Curious Mike - sorry to hear man! I had no idea you even worked in the industry. What was your role?
As you have survived the industry for so long, I suspect you have proven your mettle to more than one company, and you should have zero problems finding a new home. Here's to hoping you don't have to move to get a new job with an excellent studio, unless of course you want to move, then I say find the best studio and knock on their door!
Good luck! And I hope everything works out for you soon.
Portal 2. And Valve is far from just a developer, their main business is Steam and their game dev division has become the tail and not the dog of the business.
Valve is a major exception, however, Valve's business focus on the storefront and related activities (SteamOS et all) is more akin to the publisher-side of Valve. Valve still has internal development teams that do not have anything to do with that aspect of Valve. They have, for instance, been working on Source 2. I suspect they may have been tasked a little to help port Source engine and their own in-house productions to Linux and OpenGL, but otherwise they do have their own projects.
But Valve, as a developer-publisher operation that has existed as a single corporation for the life of the company, is a super rare exception to how they conduct business. They didn't buy the dev studio and start flexing their muscle, they did then and do know what they want to do.
They have the opportunity to take their time and make us Half Life 3 on Source 2 at the pace they require to make what will ultimately be one of the best FPS games of the century, so I don't mind this one bit. :awe:
I have a suspicion that HL3 was partly in the works but perhaps was shelved or scrapped to begin work on a new engine instead of stretching the lifespan of the original Source Engine.
Blaming Bioware's mediocrity on EA is a bit off base. Has no one watched as nearly every single old guard PC developer attempts mainstream success by churning out broad audience AAA's? It would have happened regardless, the industry just isn't what it was in the 90's. This should be made pretty clear by projects like Pillars of Eternity being relegated to Kickstarter funding, if Bioware was still trying to make games like that, they would be in the same boat.

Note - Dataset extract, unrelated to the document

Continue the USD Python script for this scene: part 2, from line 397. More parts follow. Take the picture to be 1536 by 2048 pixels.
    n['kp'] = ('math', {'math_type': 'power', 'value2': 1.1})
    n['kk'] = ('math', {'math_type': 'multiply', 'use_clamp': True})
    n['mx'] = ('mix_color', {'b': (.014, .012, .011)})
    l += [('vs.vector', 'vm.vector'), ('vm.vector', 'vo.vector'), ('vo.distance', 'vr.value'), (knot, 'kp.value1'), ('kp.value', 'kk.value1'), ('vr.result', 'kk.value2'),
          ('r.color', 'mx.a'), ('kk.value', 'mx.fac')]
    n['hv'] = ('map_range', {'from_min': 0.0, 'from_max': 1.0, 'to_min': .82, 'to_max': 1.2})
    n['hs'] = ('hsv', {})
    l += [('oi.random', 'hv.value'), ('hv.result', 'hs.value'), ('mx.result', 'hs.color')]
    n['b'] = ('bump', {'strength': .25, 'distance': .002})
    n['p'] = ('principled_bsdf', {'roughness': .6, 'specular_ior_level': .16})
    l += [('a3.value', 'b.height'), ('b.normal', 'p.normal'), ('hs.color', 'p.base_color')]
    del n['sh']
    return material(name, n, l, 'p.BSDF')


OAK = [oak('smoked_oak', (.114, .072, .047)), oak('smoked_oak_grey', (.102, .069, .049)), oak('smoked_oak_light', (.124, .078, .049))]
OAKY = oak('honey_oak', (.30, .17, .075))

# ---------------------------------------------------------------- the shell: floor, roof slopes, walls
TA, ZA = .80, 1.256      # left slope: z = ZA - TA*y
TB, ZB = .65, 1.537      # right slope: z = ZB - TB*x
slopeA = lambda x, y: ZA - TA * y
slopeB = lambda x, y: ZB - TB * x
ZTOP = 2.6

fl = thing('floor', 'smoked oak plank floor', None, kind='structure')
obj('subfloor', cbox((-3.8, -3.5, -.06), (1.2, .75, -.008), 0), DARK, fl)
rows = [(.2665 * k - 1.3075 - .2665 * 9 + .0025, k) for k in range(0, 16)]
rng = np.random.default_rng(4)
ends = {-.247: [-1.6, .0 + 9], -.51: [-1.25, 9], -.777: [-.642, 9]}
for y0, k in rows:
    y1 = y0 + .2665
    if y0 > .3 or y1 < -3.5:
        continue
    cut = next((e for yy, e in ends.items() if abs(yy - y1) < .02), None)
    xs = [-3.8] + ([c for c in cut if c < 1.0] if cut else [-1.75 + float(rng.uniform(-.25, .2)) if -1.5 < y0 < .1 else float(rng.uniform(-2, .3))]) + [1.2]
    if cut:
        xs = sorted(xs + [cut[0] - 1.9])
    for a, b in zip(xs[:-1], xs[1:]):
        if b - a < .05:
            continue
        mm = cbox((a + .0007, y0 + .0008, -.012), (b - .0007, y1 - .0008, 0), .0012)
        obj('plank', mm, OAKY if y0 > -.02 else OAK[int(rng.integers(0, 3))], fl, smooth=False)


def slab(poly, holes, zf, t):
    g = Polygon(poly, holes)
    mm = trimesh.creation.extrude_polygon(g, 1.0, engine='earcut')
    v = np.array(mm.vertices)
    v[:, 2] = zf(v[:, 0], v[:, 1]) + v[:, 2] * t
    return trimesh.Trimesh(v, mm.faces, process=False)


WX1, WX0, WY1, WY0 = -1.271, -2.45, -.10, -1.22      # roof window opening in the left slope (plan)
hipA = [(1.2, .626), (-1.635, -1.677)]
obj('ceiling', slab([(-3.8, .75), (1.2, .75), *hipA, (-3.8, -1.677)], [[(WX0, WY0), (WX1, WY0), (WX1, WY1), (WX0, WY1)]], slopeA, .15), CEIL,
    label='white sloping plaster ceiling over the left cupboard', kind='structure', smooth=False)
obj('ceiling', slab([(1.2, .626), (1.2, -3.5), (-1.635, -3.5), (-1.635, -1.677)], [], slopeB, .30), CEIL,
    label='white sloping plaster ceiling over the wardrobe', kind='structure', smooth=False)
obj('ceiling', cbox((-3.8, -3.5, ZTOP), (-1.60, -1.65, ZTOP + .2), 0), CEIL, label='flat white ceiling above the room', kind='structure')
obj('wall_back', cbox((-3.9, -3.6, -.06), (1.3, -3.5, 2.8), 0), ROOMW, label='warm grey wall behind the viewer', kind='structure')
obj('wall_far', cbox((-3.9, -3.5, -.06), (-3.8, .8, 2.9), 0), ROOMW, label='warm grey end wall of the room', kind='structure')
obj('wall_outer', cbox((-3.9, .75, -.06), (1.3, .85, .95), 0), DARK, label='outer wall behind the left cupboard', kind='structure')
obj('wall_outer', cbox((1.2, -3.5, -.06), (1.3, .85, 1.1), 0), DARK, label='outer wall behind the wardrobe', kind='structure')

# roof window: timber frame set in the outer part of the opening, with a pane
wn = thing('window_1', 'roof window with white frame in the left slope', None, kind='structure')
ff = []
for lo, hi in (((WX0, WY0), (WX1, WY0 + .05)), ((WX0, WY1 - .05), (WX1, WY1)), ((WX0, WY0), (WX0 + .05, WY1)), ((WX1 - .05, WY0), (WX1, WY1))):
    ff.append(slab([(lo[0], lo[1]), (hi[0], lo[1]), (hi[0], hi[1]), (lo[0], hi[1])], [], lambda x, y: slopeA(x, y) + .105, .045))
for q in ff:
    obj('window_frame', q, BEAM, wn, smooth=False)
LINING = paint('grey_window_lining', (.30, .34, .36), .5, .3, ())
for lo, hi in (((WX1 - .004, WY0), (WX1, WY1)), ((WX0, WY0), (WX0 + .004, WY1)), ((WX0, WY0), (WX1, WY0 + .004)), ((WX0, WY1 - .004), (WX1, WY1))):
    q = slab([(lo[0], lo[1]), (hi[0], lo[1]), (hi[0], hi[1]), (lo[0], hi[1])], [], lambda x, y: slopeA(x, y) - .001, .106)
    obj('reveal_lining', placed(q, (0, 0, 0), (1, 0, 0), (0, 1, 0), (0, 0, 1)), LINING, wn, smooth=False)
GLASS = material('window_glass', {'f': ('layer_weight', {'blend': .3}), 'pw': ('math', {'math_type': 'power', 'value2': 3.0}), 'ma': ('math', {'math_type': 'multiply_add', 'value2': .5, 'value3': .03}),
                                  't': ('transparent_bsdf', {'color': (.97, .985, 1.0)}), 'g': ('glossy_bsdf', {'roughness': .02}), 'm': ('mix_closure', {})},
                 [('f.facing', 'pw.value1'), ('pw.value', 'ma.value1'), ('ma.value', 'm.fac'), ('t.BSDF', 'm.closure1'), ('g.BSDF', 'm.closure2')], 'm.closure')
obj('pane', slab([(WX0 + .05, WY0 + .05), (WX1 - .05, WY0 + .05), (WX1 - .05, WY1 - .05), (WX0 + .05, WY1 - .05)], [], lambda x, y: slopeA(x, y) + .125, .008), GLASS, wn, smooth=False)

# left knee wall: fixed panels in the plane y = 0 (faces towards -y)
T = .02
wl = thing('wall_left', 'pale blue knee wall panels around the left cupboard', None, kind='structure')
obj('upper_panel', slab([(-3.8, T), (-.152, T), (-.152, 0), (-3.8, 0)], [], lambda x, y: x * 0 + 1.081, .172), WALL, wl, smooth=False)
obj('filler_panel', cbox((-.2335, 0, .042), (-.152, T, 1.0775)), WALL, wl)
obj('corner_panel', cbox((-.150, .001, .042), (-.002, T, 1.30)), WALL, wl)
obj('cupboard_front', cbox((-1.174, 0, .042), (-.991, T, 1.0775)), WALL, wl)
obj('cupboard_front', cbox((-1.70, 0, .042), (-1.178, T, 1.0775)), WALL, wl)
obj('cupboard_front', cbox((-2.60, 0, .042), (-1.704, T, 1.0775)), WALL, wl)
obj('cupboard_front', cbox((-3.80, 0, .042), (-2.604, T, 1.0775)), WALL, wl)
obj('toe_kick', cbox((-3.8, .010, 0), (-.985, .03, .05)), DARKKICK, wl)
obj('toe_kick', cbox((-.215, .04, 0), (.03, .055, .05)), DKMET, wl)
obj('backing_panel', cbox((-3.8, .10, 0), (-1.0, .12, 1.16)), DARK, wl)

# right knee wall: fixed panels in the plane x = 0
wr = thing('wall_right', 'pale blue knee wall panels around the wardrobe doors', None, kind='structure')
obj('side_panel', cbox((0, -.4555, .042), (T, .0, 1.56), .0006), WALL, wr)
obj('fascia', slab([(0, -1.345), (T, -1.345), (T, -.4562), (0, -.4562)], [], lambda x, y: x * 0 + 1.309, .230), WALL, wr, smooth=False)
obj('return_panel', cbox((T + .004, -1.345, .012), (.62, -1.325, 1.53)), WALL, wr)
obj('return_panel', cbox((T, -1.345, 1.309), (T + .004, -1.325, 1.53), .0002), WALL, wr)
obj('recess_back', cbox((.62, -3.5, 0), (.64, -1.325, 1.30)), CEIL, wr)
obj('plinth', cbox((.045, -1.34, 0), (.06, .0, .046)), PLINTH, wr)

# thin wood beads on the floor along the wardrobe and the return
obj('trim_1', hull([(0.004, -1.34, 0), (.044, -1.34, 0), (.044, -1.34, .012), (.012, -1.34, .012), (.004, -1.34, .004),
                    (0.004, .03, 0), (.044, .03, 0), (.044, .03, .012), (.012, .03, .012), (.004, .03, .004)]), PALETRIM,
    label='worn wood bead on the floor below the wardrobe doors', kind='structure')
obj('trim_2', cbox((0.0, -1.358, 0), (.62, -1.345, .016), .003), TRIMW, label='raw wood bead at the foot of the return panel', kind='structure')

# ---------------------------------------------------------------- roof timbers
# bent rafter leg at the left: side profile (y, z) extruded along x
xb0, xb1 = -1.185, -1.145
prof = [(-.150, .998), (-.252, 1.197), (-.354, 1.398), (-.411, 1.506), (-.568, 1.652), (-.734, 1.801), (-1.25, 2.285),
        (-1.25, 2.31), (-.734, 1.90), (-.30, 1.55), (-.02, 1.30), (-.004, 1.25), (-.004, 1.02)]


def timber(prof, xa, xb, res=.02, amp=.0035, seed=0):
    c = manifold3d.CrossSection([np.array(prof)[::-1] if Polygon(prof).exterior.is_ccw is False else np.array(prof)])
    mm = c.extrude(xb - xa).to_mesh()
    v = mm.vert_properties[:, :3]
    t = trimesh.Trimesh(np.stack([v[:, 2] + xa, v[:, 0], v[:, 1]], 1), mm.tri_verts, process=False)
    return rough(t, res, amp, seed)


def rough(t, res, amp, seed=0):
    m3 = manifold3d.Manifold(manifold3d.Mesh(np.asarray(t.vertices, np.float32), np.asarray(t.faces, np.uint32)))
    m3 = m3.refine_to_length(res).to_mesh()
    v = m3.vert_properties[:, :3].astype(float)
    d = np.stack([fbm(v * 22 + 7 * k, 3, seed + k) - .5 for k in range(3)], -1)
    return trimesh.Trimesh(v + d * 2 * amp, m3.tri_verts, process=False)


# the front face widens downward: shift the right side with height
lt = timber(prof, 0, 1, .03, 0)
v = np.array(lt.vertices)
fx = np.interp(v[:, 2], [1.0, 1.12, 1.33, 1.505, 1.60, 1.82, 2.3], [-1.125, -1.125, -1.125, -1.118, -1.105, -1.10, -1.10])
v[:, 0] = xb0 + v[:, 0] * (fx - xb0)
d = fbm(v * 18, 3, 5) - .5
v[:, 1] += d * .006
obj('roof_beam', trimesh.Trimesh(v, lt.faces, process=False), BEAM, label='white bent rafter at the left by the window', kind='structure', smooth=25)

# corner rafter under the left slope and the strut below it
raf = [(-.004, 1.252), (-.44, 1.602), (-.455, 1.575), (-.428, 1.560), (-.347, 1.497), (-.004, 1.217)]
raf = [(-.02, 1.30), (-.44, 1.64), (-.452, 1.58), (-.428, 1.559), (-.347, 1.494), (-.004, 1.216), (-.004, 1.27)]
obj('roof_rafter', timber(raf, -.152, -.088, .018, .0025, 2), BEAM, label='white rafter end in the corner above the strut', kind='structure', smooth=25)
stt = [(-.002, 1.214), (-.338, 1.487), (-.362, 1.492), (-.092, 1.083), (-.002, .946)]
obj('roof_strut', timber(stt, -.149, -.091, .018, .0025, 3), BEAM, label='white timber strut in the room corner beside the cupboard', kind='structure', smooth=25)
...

You are missing the root cause of why these "old guard" developers have begun pumping out mediocre games designed to attract a larger audience: this is what EA as a major publisher gets to push, because EA needs big hits that sell to millions so that they can continue making money, and more money whenever possible. That's the world of shareholder-controlled publishers.
It is the reason why Battlefield 4 launched a complete mess, and still isn't what BF3 was, which, while many complain was also a terrible game far removed from BF2, BF3 was simply a spectacle and well-done.
What happened with BF4, at least regarding bugs, is a similar situation as to what happened with the Halo XBONE re-release: hard release date, game must ship then, no ifs ands or buts. "Don't worry", they say, "you can patch it later."
Ugh.
The developers who, with the right publishers, have the opportunity to say, "nope, we're not ready. Delayed" are the ones that can continue to pump out amazing games even if they are designed for a larger audience.
GTA V for PC has been delayed a few times, likewise for The Witcher 3. Both should be great to play on day one, minus perhaps the odd bugs. Games are far more complicated and bugs can hide in so many areas unlike the pre-patch era, and then, I don't think anyone ever had set launch dates until they were pretty much wrapping things up.
BF3 was even a little sloppy in some ways at launch, at least for multi-monitor support and GPUs that were newer at time of launch, but they were addressed quickly. That game too had a set launch date that never budged.
Fact is, the big publishers exert their influence and demand games released on time. This has hurt the industry a lot, as I'm sure you'd agree. Games that require patches on Day 1 to even function properly (or worse, large features remain broken for months after release), that hurts all of us. They threaten funding, because these big games that attempt to please a large audience and be "the next big thing" cost a ton of money and the developer studios themselves can rarely finance that in-house. $50mil dollar games (not counting advertising) aren't a rarity anymore, and studios need publisher support. When publishers pull the plug, games can be left to wither away. As has happened numerous times.
It's a rare studio that can remain a self-publisher, or even a rare publisher that has a few studios that they let work autonomously without much pressure.